Transforming Customer Experience
A top-down focus on customer experience is transforming organisations, both in the private and public sectors. And in turn it is transforming how organisations view and value their contact centre operations.
The siloed customer service and telemarketing functions, which are still all too common, are now being correctly recognised by senior management as vital components of an integrated customer experience strategy.
But what is a customer experience strategy?
In fact what is customer experience?
The answer is experience is a feeling. A gut reaction to something. It’s a human nature thing!
Now that doesn’t help much does it? The above definition isn’t in any way scientific!
How can management scientists devise a metric to measure a ‘human nature thing’?
The need to pigeonhole
Those who compose management theory – usually consultants – love to pigeonhole things. They love to have a hard yes or no answer, or be able to rate something on a scale. In the perfect world they would want a customer experience measure that would say categorically that company X delivers a good customer experience, while company Y delivers a bad experience.
But this is not the perfect world and customer experience cannot be pigeonholed or simply analysed with a crude metric.

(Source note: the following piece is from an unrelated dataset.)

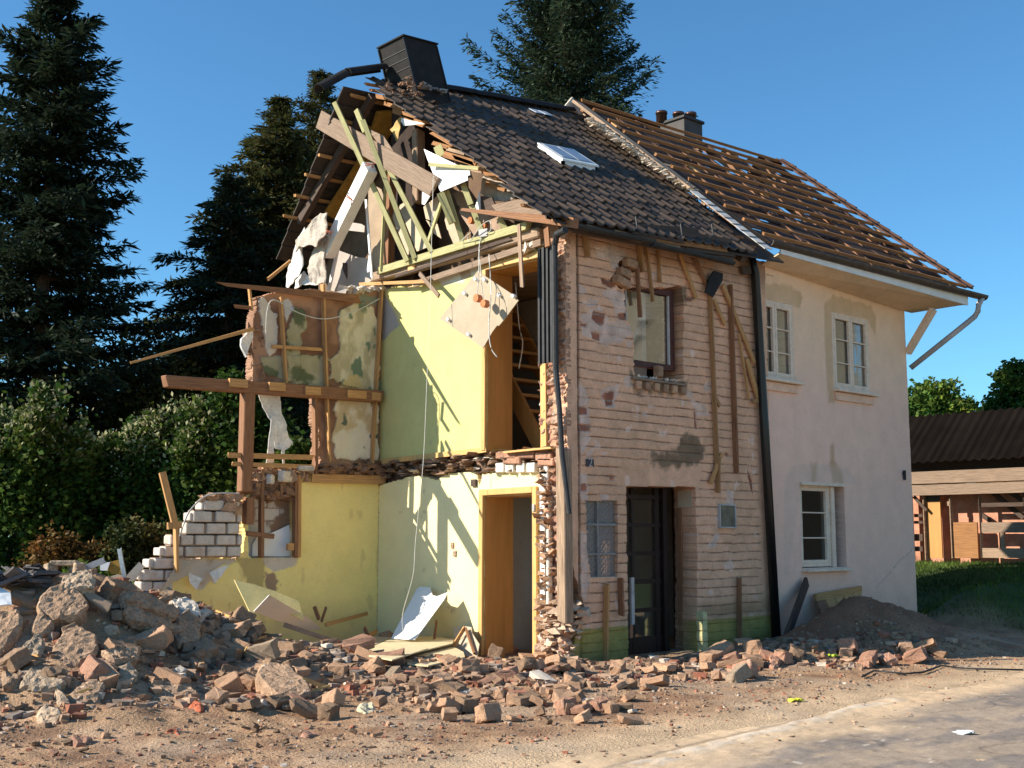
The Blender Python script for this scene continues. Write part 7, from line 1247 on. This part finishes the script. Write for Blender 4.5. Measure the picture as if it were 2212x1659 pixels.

Experience is unique to each customer. A simple example shows this. Go on TripAdvisor.com and look up a popular hotel in your favourite holiday resort. Read through the comments/reviews dated in the same month. The experiences are shockingly diverse. To some the hotel represented the best they have ever been in, they highly recommend it, and the food and facilities are second to none. To others it’s the worst place ever, it was dirty, the staff unfriendly and the food inedible.
Why such polar reactions (as well as those whose experiences fall between the two)?
The answer is experience is personal and highly linked to a larger number of divers, including intelligence, education, past life experiences, expectations, family status, and economic circumstances.
Trip Advisor is in fact a customer experience portal. And their ratings (although crude) provide the customer a powerful means of communicating their experiences, as seen through their eyes. I personally wont book a hotel which appears 95th out of 105 on the Trip Advisor ranking for a particular resort.
Such collective expressions customer experience are gaining economic muscle and can influence purchase decision making.
Other examples are customer product ratings on websites such as Argos. If you are looking to purchase a digital camera for £100, would you buy the one that scores 2 out of 10, based on a reasonable number of respondents? I wouldn’t!
To end my first blog entry, we can conclude that customer experience is highly personal and we all rate experiences differently, while a collective expression of customer experience can pack a powerful marketing punch.